Este nível de 9,9%, argumenta Giambiagi, já está próximo do piso que o Brasil pode oferecer, considerado o nível de risco percebido para o país. Portanto, não dá para oferecer menos do que isso, sob risco de perder reservas.
Sem o IR de 15%, contudo, a taxa Selic mensal poderia cair para 1,4% ao mês, ou 18,16% brutos ao ano, porque, mesmo descontando a desvalorização, o investidor levaria 10,43%. A diferença é que, nesse caso, o juro oferecido ao investidor aqui cairia de 20,98% ao ano para 18,16%, e essa diferença de quase 3 pontos percentuais permitiria, teoricamente, uma redução idêntica no custo dos empréstimos.
E como uma redução de imposto poderia ajudar o déficit público? O maior devedor do país é o governo. Por essa razão, praticamente tudo o que o governo arrecada com o IR de 15% equivale ao que ele paga a mais, em juros, para os compradores de seus papéis.
Giambiagi calcula esse impacto em R$ 5,4 bilhões no ano passado, ou o equivalente a 0,64% do PIB (Produto Interno Bruto). De fato, o arrecadado no ano passado em IR sobre rendimentos financeiros foi equivalente a 0,65% do PIB.
A conta, contudo, não empata, sustenta Giambiagi, porque, do que o governo federal arrecada com o IR, ele é obrigado a repassar 44% para os Estados e municípios, ou 0,28% do PIB. O governo federal, portanto, acaba tendo uma perda fiscal.
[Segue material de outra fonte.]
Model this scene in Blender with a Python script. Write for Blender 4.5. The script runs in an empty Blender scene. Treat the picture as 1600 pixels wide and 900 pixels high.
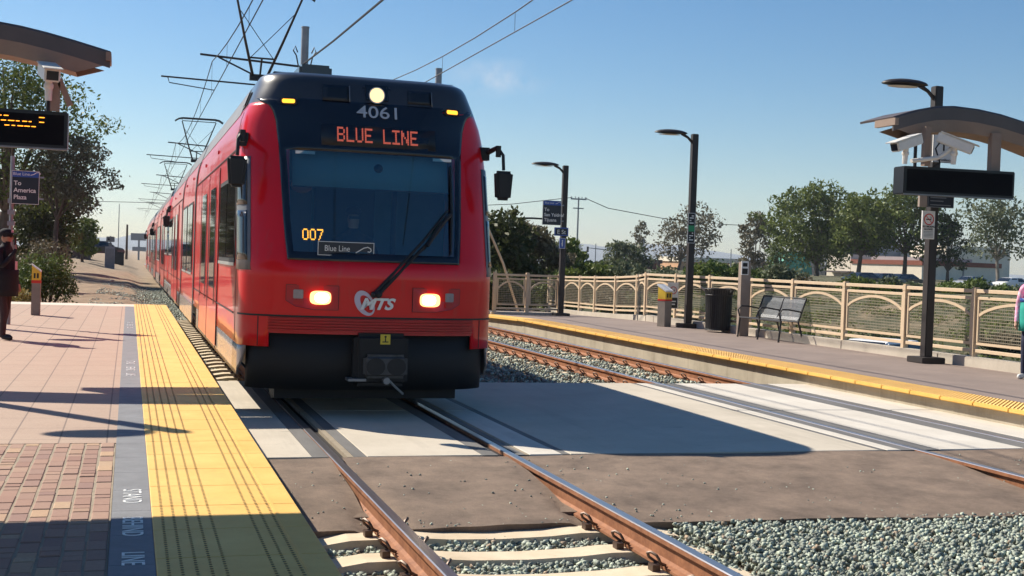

Para dizer que a eliminação do IR melhoraria as contas fiscais em 0,28% do PIB, contudo, é preciso partir de um pressuposto complicado: o de que os Estados e municípios, ao perder essa receita de 0,28% do PIB, reduziriam seus gastos na mesma proporção. Na prática, haveria uma enorme chiadeira. De todo modo, a idéia vale uma discussão, apesar das gigantescas resistências da Receita Federal.